■ Exercise data ■
□ □ □ □ □ □ □

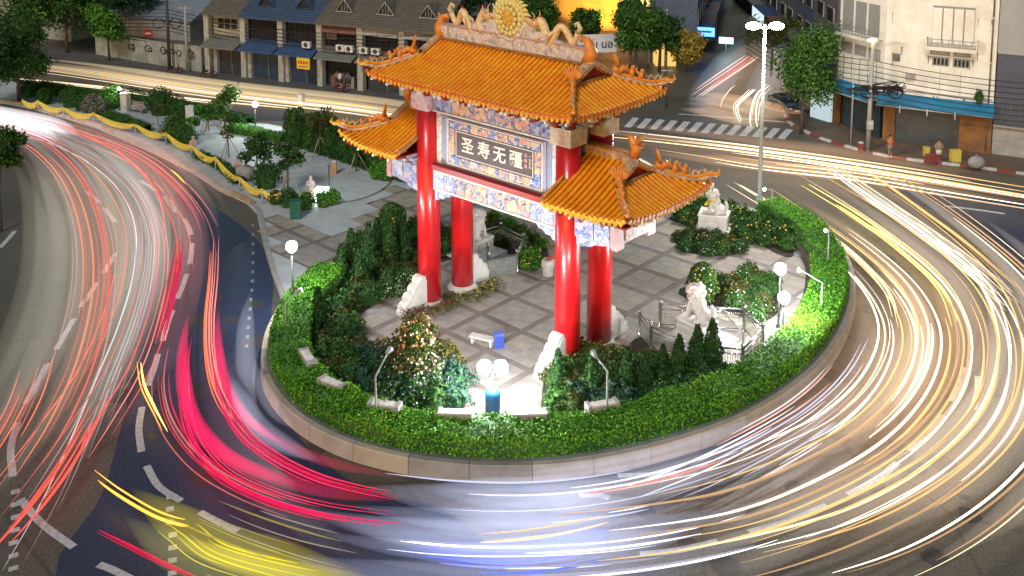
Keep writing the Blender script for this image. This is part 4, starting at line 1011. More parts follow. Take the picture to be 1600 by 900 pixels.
flower_band([(690, 545), (705, 570), (708, 600), (704, 630)], .55, 'yellow-green flower border along the plaza below the flower mound', F_YEL, 70)
flower_band([(560, 560), (590, 565), (585, 580)], .6, 'purple flowers inside the hedge', F_PURP, 80)
flower_band([(1105, 462), (1120, 450), (1150, 440), (1180, 432)], .5, 'orange flower border edging the plaza near the globe lamps', F_ORNG)
# big cone topiaries
def topiary(px, py, r, h, leaf, label, fls=(), seed=2):
    p = at(px, py, .1); t = thing('topiary', label, 'topiary', p)
    link('crown', dome_topiary('crown', r, h, int(2600 * r * h / 3), leaf, seed), t); link('trunk', TRK, t)
    for k, f in enumerate(fls):
        g_ = np.random.default_rng(seed + k); n = 60; tt = g_.random(n) * .95; th = g_.uniform(0, 6.28, n); prof = np.where(tt < .25, .9, np.sqrt(np.clip(1 - ((tt - .25) / .76) ** 2.2, 0, 1)))
        P = np.stack([r * 1.03 * prof * np.cos(th), r * 1.03 * prof * np.sin(th), .1 + tt * h], 1); Q = np.stack([np.cos(th), np.sin(th), .5 + 0 * th], 1)
        link('blossoms', leaves_mesh('blossoms', P, Q, .06, FLO[f], .8, aspect=.9), t)
topiary(613, 368, .95, 2.0, G_MID, 'rounded cone topiary on the plaza side of the gate, behind the left front column', ('yellow',), 3)
topiary(1097, 466, .82, 1.9, G_MID, 'flowering cone topiary directly behind the near lion', ('white', 'orange'), 4)
# the flower mound: three tiers of flowers topped with orange and white
p = at(650, 612, .1); t = thing('flower_mound', 'tall tiered mound of orange, white and crimson flowers below the left columns', 'flower mound', p)
for (r, h, zc, leaf, fls) in ((1.75, 1.5, 0, G_DARK, ('white', 'purple')), (1.25, 1.3, 1.0, G_OLIVE, ('red', 'white')), (.85, 1.3, 1.9, G_OLIVE, ('orange', 'red', 'white'))):
    me = mound_mesh('foliage', r, h, int(1500 * r), leaf, .09, int(r * 100)); o = link('foliage_tier', me, t, (0, .25 * zc, zc))
    for k, f in enumerate(fls): link('blossoms', flowers('blossoms', r, h, int((150 if zc > 1.5 else 80) * r), FLO[f], .045, 30 + k + int(r * 9)), o)
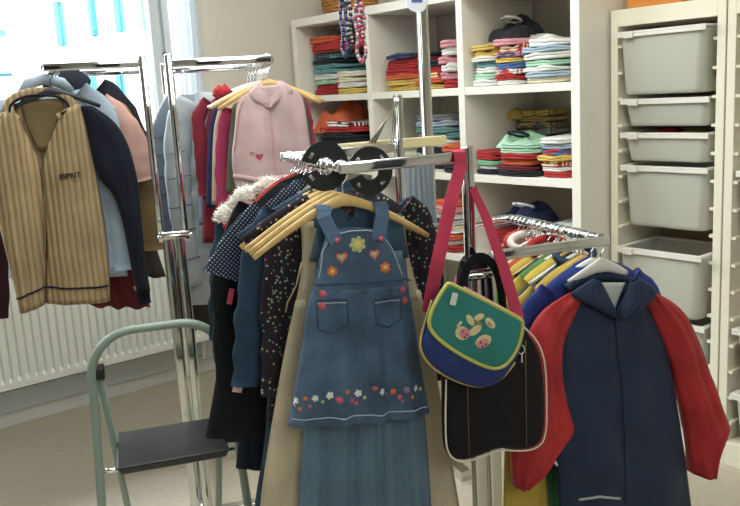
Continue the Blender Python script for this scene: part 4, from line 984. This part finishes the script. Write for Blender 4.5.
g = puffer(.36, 'silver blue quilted jacket behind the window rack columns', [(190, 100), (176, 130), (180, 210), (196, 285)], (.05, .04), [(196, 92), (188, 150), (186, 230), (190, 305)], [(262, 92), (278, 160), (276, 230), (272, 300)], PM1, 1)
g2_ = puffer(.46, 'steel blue quilted jacket at the end of the window rod', [(180, 100), (162, 130), (165, 190), (172, 235)], (.05, .035), [(180, 95), (172, 150), (172, 200), (176, 250)], [(255, 92), (268, 160), (266, 230), (262, 300)], PM2, 2)
midg(.54, 'brown_skirt', 'dark brown long skirt lowest at the end of the window rod', 'skirt', fabric('43362f'), [(180, 240), (176, 270), (176, 325)], [(240, 240), (238, 280), (236, 334)], seed=15, hmat=WHITEP, thick=.02, kind='skirt_cloth', hem=.01)

# ================================================================== RIGHT ROD: raincoats
lxR = .655; Rz = 1.012
NV = fabric('223250', rough=.55); RDC = fabric('b5181f', rough=.55)
g = G(FM, lxR, .012, Rz, 'raincoat', 'navy hooded raincoat with bright red raglan sleeves at the front of the right rod', 'raincoat', gap=.065)
r = g.root
hanger(FM, lxR, .012, Rz, .085, .035, WHITEP, 'white plastic hanger holding the navy and red raincoat', gap=.065, tall=.017)
cb = shell('coat_body', g.px([(578, 292), (570, 315), (560, 345), (553, 400), (556, 460), (560, 512)]), g.px([(642, 290), (652, 315), (666, 345), (676, 400), (684, 450), (691, 506)]), NV, r, top=SH(.02, .03), topb=SH(.005, .03), thick=.045, folds=.005, nf=2, nu=44, nv=40, seed=21, tmin=.4, wr=.012, shut=True)
fc = front(cb)
shell('sleeve', g.px([(640, 291), (650, 315), (666, 350), (678, 400), (686, 440), (690, 472)]), g.px([(652, 291), (682, 308), (700, 350), (712, 385), (726, 423), (727, 426), (716, 438), (712, 452), (709, 473)]), RDC, r, thick=.04, folds=.006, nf=2, nu=26, nv=40, seed=22, y0=-.006, tmin=.5, wr=.022, shut=True)
shell('sleeve', g.px([(570, 292), (538, 310), (524, 340), (514, 400), (510, 455), (514, 486)]), g.px([(582, 293), (572, 315), (557, 350), (562, 390), (572, 427), (572, 430), (545, 468), (524, 486)]), RDC, r, thick=.04, folds=.006, nf=2, nu=26, nv=40, seed=23, y0=-.006, tmin=.5, wr=.022, shut=True)
q1 = g.px([(541, 448), (549, 460)]); ribbon('reflective_band', [(q1[0][0], -.04, q1[0][1]), (q1[1][0], -.036, q1[1][1])], .006, plain('reflective_silver', 'c9ccd0', .3), r, side=V((1, 0, 1)))
# hood: two lapels folding out, inner pale lining
HL = shell('hood', g.px([(585, 276), (566, 287), (560, 293), (578, 300), (600, 312)]), g.px([(592, 279), (597, 287), (602, 297), (606, 306), (608, 316)]), NV, r, thick=.02, folds=.002, nu=16, nv=14, y0=-.034, seed=3)
HR = shell('hood', g.px([(621, 280), (617, 290), (612, 300), (609, 308), (609, 316)]), g.px([(630, 275), (643, 283), (650, 291), (640, 300), (618, 312)]), NV, r, thick=.02, folds=.002, nu=16, nv=14, y0=-.034, seed=5)
sp_ = g.px([(570, 290), (582, 280), (602, 277), (622, 278), (640, 287)])
MB().tube([(p.x, .012, p.y) for p in smooth_poly(sp_, 2, False)], .014, 10, flat=.9).build('hood_back', NV, r, True)
shell('neck_lining', g.px([(590, 281), (600, 300), (606, 312)]), g.px([(620, 281), (612, 300), (608, 312)]), fabric('b9c1ba'), r, thick=.003, folds=0, one=True, y0=-.02, nu=10, nv=8)
cline('front_placket', g.px([(608, 316), (613, 380), (615, 440), (616, 496)]), .0022, plain('navy_placket', '131a30', .5), fc, r)
q = g.px([(572, 495), (590, 490), (610, 492)]); cline('reflective_hem_strip', q, .0035, plain('reflective_grey', 'aeb4b6', .4), fc, r)
YL = 'c9a728'
# (ly, label, colour, group of shoulder contrast)
rc = [(.05, 'royal blue raincoat with sleeve showing right of the front raincoat hood', '233a8c', '233a8c', 'raincoat'),
      (.085, 'yellow raincoat directly behind the royal blue raincoat', YL, YL, 'raincoat'),
      (.12, 'dark slate blue rain jacket behind the yellow raincoat', '2f4765', '2f4765', 'jacket'),
      (.15, 'bright yellow rain jacket with crumpled hood', 'd6b92f', 'd6b92f', 'jacket'),
      (.18, 'green rain jacket between two yellow ones', '4c8a4a', '4c8a4a', 'jacket'),
      (.21, 'charcoal jacket in the middle of the right rod', '33363d', '33363d', 'jacket'),
      (.24, 'lemon yellow jacket with red collar', 'cfae30', 'b32428', 'jacket'),
      (.265, 'orange red jacket behind the lemon yellow one', 'b8452a', 'b8452a', 'jacket'),
      (.29, 'pale lime jacket in the rear half of the right rod', 'c7c24a', 'c7c24a', 'jacket'),
      (.315, 'blue fleece jacket in the rear half of the right rod', '2b4fa0', '2b4fa0', 'jacket'),
      (.34, 'crimson top in the rear half of the right rod', 'a3243a', 'e8e0d8', 'top'),
      (.36, 'white and red striped top near the rod end', 'd9d2cc', 'c0392b', 'top'),
      (.38, 'deep red top near the rod end', '8c1f2c', '8c1f2c', 'top'),
      (.4, 'rose pink top last on the right rod', 'c95a6e', 'c95a6e', 'top')]
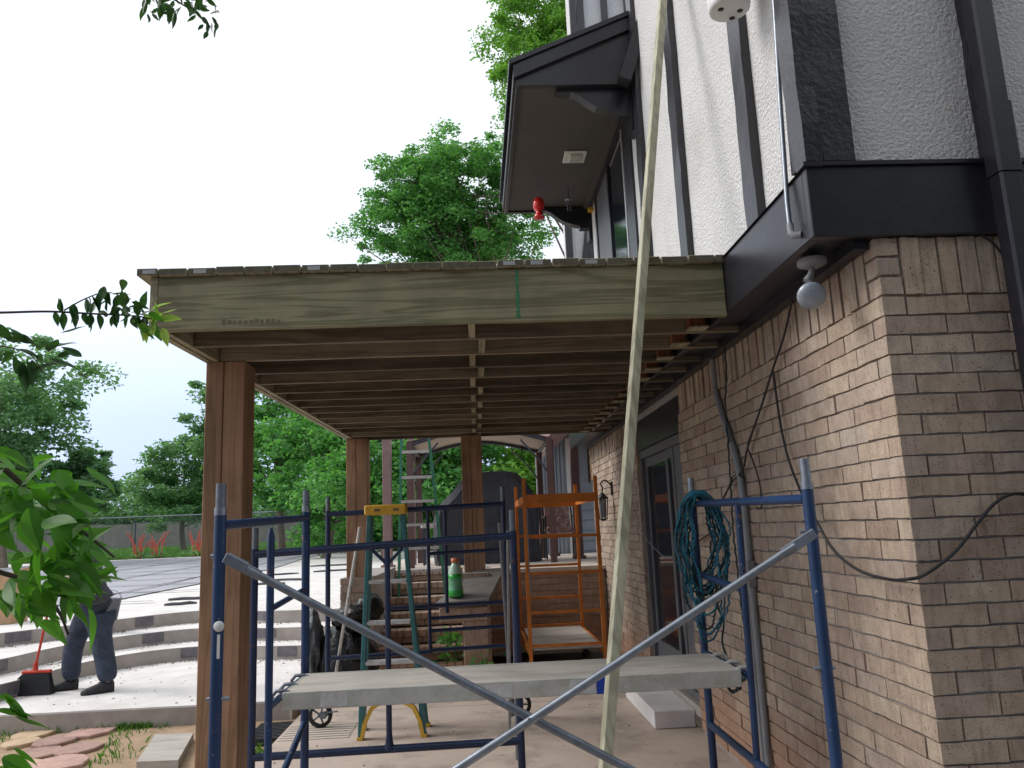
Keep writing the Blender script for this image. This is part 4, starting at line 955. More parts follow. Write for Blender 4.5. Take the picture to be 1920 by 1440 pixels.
for a in range(4): MB().lathe((f_.x+.055*math.cos(a*1.57+.4), f_.y+.055*math.sin(a*1.57+.4), f_.z-.15), [(.001, .0), (.014, .004), (.001, .012)], 8).build('feeding_port', 'lampwhite', t)
t = thing('wind_chime', 'small grey wind chime hanging between feeder and door', 'wind chime')
f_ = at(1066, 372, 'Y', 7.9)
MB().tube([(f_.x, f_.y, AZ), (f_.x, f_.y, f_.z-.0)], .004, 6).build('hanger', 'black', t); MB().lathe((f_.x, f_.y, f_.z-.02), [(.001, .02), (.04, .01), (.04, 0), (.001, 0)], 12).build('disc', 'galv', t)
for dx in (-.015, .015): MB().tube([(f_.x+dx, f_.y, f_.z-.02), (f_.x+dx, f_.y, f_.z-.14)], .007, 6).build('chime_tube', 'galvd', t)
f_ = at(1107, 392, 'Y', 8.2); t = thing('bell', 'small brass bell beside the far awning bracket', 'bell')
MB().lathe((f_.x, f_.y, f_.z-.03), [(.035, 0), (.03, .03), (.02, .05), (.001, .06)], 14).build('bell_cup', 'yellow', t); MB().tube([(f_.x, f_.y, f_.z+.03), (f_.x, f_.y, AZ)], .004, 6).build('hanger', 'galv', t)

# ------------------------------------------------------------------ things on the terrace side
STONES = []
def stone(cx_, cy_, rx, ry, a, m_, lab, seed, n=9, h=.032):
    rn = random.Random(seed); P = []; STONES.append((cx_, cy_, rx*1.05))
    for i in range(n):
        th = 2*math.pi*i/n; r_ = rn.uniform(.82, 1.0); x_, y_ = rx*r_*math.cos(th), ry*r_*math.sin(th)
        P.append((cx_+x_*math.cos(a)-y_*math.sin(a), cy_+x_*math.sin(a)+y_*math.cos(a)))
    z0 = ground_h(cx_, cy_); b_ = MB().prism(P, z0-.04, z0+h-.008, 'Z')
    tp = [(cx_+(p_[0]-cx_)*.955, cy_+(p_[1]-cy_)*.955) for p_ in P]
    nn = len(P); b_.addm([(p_[0], p_[1], z0+h-.0079) for p_ in P]+[(p_[0], p_[1], z0+h) for p_ in tp], [(i, (i+1) % nn, nn+(i+1) % nn, nn+i) for i in range(nn)]+[tuple(range(nn, 2*nn))])
    return tag(b_.build('flagstone', m_), lab, 'flagstone', 'flagstones on the bare earth')
for i, (px, py, rx, ry, a, m_, lab) in enumerate([
    (62, 1372, .175, .23, -.3, 'flag2', 'tan squarish flagstone nearest the terrace, behind the others'), (108, 1382, .19, .25, -.25, 'flag', 'brown flagstone in the middle of the back row'),
    (176, 1366, .20, .28, -.4, 'flag', 'pinkish oval flagstone at the right of the back row'), (40, 1387, .155, .19, -.3, 'flag2', 'pale tan flagstone at the left edge of the paving'),
    (66, 1408, .22, .24, -.3, 'flag', 'pink flagstone at the left of the middle row'), (146, 1398, .205, .25, -.3, 'flag', 'reddish flagstone at the right of the middle row'),
    (106, 1428, .25, .27, -.3, 'flag', 'red brown flagstone in the front row by the weeds'), (30, 1432, .24, .2, 0, 'flag2', 'tan flagstone at the near left corner of the paving')]):
    q = at(px, py, 'Z', -.08); stone(q.x, q.y, rx, ry, a, m_, lab, 40+i)
A = [at(256, 1428, 'Z', -.045), at(334, 1425, 'Z', -.045), at(363, 1374, 'Z', -.045), at(291, 1377, 'Z', -.045)]
tag(MB().prism([(q.x, q.y) for q in A], -.11, -.045, 'Z').build('paving_board', 'plank'), 'pale rectangular paving slab lying on the dirt beside the near post', 'paving slab')
g_ = thing('drain_grate', 'black slotted drain grate in the corner of patio and terrace', 'grate')
MB().box(-1.98, -1.66, 6.95, 7.62, -.10, -.085).build('grate_frame', 'grate', g_)
for i in range(12): MB().obox((-1.97, 6.98+i*.052, -.07), (-1.67, 7.0+i*.052, -.07), .018, .025).build('slat', 'grate', g_)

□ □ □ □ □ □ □

■ Requirement ■
Search the listing for the string "Write". Copy each line where it turns up.

■ Result ■
Continue the Blender Python script for this scene: part 4, from line 984. This part finishes the script. Write for Blender 4.5.
Keep writing the Blender script for this image. This is part 4, starting at line 955. More parts follow. Write for Blender 4.5. Take the picture to be 1920 by 1440 pixels.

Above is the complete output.